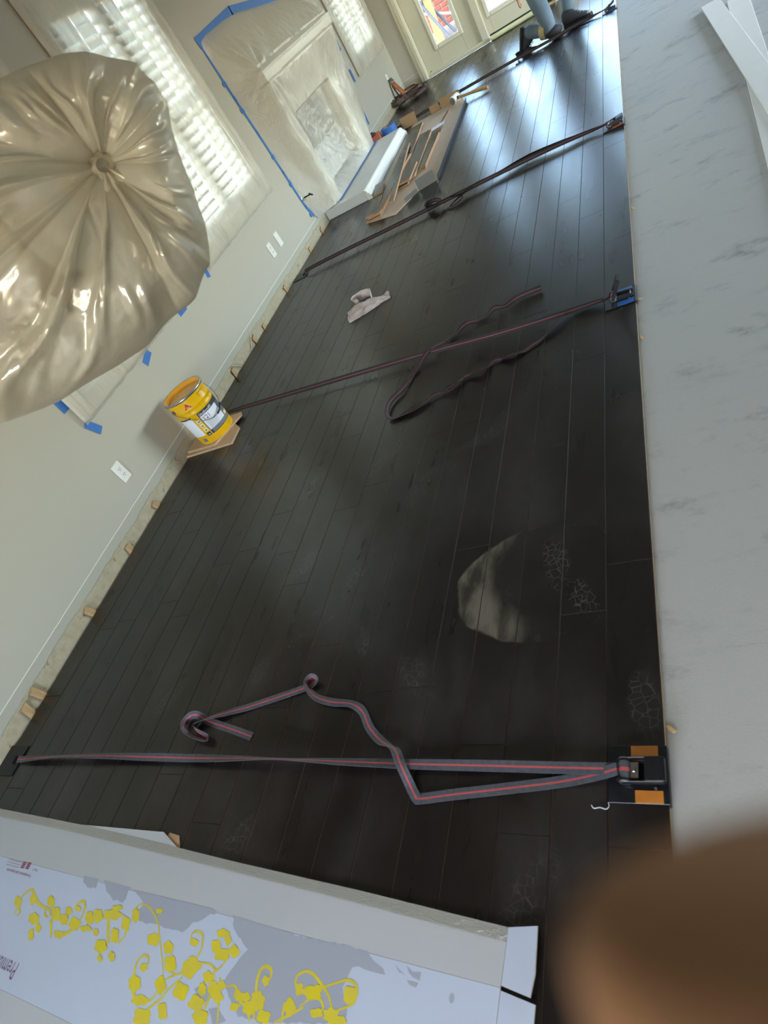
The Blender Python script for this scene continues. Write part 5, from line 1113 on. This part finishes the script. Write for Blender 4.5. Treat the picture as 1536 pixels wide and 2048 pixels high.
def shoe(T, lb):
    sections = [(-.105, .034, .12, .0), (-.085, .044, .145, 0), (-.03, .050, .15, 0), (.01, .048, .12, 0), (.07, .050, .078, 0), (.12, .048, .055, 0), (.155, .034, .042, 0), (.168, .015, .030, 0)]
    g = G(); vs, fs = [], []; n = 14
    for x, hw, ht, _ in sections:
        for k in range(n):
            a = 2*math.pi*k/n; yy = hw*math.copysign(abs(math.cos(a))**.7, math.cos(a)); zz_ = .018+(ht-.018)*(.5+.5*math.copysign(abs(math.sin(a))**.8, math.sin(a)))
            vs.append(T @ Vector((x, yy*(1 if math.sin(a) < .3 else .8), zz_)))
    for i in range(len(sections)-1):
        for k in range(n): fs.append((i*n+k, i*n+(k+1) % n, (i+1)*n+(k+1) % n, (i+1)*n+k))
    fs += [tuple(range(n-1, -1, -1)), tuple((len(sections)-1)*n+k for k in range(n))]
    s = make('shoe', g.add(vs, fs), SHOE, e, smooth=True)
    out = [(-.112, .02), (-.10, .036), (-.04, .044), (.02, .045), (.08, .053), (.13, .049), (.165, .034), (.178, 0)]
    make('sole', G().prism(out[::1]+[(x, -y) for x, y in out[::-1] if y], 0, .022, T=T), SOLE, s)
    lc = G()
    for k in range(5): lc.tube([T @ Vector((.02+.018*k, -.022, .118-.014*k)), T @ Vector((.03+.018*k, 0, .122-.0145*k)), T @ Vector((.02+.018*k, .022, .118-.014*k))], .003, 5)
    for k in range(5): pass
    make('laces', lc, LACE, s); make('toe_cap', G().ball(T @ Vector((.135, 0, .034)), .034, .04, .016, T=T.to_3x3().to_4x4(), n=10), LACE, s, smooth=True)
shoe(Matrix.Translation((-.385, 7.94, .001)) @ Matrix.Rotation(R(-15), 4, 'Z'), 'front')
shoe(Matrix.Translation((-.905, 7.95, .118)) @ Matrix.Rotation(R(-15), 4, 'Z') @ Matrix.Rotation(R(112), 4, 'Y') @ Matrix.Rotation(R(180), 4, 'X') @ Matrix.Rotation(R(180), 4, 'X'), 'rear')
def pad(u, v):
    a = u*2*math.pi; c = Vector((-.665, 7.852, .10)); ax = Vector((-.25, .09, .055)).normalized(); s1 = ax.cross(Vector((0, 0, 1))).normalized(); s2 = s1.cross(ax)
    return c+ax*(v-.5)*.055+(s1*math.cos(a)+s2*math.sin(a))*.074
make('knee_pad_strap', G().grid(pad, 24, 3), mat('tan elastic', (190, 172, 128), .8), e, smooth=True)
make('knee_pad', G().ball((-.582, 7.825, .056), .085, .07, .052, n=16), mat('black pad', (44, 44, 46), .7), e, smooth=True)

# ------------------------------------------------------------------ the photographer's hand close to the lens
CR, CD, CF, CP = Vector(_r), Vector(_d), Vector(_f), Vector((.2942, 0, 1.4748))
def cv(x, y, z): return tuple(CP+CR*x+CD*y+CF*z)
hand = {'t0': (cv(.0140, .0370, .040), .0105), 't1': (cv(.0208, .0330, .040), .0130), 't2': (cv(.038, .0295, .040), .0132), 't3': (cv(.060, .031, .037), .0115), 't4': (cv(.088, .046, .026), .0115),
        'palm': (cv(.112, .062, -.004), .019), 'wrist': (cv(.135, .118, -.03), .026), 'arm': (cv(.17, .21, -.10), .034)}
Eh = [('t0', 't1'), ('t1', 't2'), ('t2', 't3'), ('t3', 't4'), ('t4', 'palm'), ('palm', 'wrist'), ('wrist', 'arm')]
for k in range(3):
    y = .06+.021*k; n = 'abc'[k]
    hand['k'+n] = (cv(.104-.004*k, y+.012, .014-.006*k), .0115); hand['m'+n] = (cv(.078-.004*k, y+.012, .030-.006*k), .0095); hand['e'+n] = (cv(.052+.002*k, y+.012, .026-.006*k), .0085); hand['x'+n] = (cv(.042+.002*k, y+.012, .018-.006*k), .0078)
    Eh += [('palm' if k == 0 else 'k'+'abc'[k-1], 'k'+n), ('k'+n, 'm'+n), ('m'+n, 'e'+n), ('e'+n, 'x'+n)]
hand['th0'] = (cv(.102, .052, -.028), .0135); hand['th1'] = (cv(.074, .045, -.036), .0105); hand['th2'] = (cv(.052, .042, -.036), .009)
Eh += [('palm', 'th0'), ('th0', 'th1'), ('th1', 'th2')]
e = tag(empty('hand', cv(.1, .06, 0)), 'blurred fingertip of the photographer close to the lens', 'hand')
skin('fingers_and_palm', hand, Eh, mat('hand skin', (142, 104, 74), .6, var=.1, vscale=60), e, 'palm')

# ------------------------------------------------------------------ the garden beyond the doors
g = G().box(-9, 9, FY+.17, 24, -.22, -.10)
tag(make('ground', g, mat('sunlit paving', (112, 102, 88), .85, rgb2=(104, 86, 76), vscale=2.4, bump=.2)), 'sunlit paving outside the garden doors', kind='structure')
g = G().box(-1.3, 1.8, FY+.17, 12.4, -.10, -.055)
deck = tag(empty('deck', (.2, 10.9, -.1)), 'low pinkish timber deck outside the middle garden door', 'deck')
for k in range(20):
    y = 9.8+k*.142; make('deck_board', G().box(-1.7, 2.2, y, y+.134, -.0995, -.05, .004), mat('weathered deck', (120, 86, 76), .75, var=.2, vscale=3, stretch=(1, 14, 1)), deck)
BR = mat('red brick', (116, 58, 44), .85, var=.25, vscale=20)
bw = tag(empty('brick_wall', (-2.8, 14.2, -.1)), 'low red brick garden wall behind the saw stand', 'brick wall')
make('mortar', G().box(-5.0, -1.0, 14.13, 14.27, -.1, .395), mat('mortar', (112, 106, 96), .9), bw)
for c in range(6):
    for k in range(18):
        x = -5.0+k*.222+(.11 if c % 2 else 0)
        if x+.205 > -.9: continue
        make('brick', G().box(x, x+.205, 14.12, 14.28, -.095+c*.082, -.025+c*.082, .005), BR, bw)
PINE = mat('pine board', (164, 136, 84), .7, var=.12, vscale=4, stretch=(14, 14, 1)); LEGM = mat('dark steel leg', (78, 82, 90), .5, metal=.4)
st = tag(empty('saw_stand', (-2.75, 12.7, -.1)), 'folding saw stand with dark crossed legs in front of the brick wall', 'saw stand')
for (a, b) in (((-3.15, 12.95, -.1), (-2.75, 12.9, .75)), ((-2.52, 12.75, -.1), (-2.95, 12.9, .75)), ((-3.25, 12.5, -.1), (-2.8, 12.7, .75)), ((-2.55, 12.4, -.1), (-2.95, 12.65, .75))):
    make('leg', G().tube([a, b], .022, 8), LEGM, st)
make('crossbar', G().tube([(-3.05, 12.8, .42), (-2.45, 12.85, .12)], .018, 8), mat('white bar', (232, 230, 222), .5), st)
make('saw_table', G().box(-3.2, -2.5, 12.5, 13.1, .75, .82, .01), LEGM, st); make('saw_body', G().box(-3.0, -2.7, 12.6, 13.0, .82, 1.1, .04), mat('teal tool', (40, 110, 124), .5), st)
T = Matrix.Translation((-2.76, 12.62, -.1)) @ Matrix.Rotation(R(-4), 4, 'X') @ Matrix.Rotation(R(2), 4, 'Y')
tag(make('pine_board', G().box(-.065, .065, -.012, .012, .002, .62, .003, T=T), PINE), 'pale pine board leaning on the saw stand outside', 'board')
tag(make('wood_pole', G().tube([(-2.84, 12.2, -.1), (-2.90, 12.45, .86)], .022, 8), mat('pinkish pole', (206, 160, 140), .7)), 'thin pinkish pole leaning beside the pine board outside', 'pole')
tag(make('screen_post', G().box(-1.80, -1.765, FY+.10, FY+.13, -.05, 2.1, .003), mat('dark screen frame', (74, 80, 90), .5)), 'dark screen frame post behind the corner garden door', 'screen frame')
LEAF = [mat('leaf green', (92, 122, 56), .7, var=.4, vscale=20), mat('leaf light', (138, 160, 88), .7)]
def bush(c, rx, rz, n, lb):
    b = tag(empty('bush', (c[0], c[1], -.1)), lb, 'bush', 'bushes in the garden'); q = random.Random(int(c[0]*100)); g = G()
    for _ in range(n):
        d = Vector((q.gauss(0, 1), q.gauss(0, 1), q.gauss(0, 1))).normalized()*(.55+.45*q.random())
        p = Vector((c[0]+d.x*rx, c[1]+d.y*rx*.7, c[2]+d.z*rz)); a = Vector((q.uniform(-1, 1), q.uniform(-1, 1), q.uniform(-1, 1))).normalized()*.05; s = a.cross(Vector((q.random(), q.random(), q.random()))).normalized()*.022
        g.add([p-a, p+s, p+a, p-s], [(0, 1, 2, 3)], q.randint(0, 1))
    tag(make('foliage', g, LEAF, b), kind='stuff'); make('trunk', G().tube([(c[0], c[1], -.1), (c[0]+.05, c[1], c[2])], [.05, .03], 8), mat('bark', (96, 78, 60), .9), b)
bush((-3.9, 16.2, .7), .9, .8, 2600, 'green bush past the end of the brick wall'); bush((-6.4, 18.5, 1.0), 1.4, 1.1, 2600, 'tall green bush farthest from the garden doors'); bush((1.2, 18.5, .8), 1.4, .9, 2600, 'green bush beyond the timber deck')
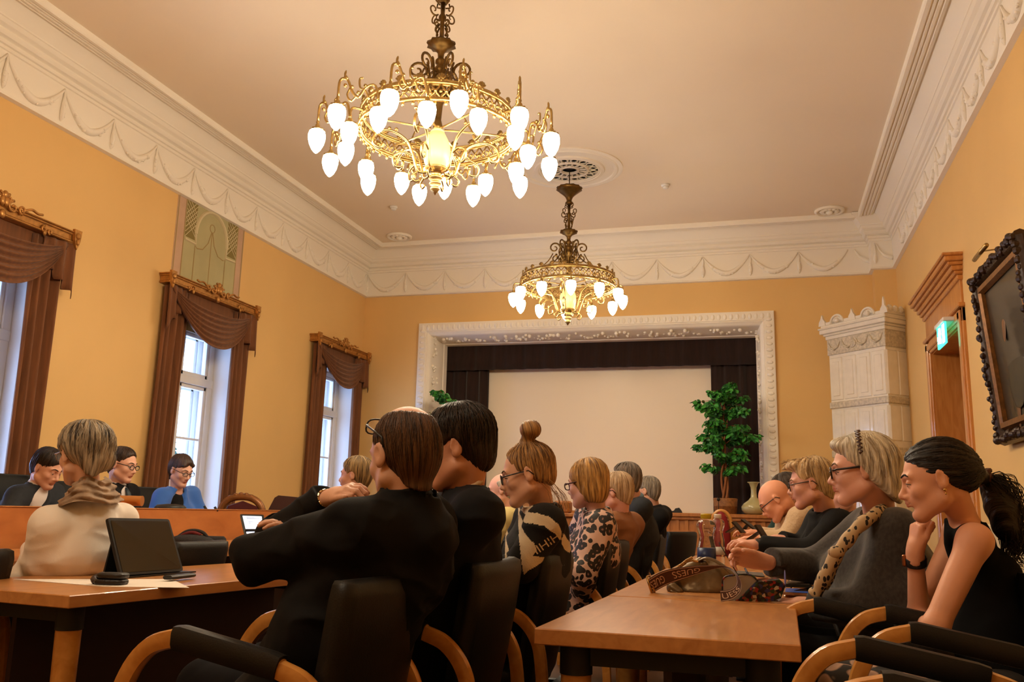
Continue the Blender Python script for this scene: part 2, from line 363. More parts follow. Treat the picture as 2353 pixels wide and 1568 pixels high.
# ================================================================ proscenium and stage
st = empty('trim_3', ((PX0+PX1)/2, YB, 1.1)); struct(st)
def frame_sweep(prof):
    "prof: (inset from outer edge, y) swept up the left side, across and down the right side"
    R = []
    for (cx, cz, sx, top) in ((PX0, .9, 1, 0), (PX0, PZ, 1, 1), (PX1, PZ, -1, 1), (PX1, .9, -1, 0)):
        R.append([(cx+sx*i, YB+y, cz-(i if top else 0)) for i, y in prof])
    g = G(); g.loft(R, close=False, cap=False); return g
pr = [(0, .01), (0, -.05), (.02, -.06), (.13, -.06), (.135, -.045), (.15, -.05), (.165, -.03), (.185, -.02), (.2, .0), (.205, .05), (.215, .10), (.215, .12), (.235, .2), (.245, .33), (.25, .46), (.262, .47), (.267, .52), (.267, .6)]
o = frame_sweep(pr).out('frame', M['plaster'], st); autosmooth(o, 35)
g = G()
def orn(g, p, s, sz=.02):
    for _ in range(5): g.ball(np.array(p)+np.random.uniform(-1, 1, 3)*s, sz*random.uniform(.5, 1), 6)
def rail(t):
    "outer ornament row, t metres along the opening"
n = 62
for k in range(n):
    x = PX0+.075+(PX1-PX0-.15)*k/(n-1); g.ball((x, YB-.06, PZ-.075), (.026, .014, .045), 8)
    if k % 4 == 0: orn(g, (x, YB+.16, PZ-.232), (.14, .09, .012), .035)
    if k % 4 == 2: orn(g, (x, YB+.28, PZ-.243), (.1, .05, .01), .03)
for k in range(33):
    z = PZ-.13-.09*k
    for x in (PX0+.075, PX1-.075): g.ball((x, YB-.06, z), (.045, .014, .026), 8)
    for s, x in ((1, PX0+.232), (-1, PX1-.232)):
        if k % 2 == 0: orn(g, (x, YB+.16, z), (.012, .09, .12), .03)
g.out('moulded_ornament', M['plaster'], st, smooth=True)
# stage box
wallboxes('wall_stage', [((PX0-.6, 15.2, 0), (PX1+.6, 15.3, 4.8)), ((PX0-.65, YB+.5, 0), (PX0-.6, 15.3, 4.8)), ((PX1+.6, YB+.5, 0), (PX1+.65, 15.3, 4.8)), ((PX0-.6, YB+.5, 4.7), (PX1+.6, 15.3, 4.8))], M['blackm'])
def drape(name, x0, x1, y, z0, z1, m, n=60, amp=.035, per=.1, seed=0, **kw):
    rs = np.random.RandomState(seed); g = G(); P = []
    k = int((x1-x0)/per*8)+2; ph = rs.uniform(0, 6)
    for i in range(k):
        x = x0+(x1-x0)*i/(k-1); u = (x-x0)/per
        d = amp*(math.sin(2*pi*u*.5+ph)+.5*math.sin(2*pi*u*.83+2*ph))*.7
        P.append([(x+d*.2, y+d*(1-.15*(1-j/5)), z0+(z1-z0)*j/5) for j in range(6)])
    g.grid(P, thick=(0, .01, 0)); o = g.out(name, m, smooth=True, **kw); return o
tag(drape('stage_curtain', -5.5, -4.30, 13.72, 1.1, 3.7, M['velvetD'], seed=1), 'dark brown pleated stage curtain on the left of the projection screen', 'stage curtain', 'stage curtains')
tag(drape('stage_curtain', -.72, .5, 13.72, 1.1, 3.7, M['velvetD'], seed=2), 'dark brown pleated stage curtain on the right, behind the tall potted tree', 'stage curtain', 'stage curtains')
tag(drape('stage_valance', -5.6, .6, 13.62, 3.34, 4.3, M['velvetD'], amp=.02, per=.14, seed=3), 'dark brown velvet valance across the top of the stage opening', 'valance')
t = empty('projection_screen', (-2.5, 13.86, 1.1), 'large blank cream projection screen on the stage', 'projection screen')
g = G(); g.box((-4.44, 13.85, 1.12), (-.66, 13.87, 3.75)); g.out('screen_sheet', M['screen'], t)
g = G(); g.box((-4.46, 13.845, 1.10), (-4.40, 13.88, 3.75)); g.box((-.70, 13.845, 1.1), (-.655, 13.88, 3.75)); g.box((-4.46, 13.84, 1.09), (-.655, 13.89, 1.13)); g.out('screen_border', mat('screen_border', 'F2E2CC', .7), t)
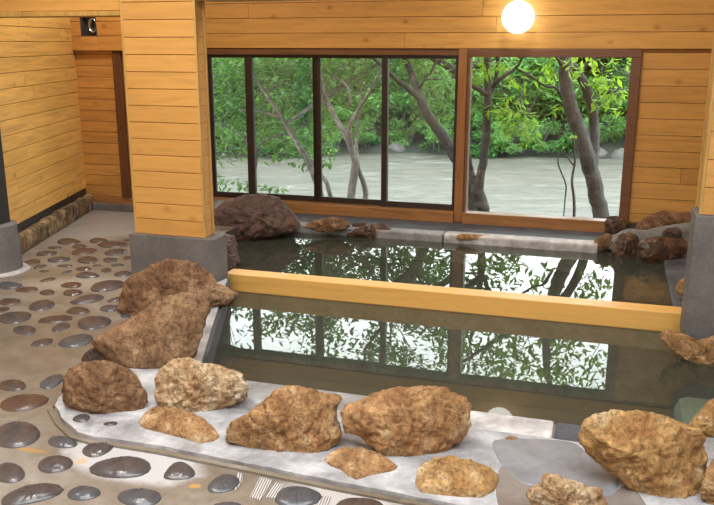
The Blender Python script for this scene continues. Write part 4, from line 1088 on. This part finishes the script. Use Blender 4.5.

▶ **Written exercise**: Note each line of the entries that has "script" in it, and copy those lines.

▶ **Reply**:
The Blender Python script for this scene continues. Write part 5, from line 1113 on. This part finishes the script. Write for Blender 4.5. Treat the picture as 1536 pixels wide and 2048 pixels high.
Continue the Blender Python script for this scene: part 2, from line 363. More parts follow. Treat the picture as 2353 pixels wide and 1568 pixels high.
The Blender Python script for this scene continues. Write part 4, from line 1088 on. This part finishes the script. Use Blender 4.5.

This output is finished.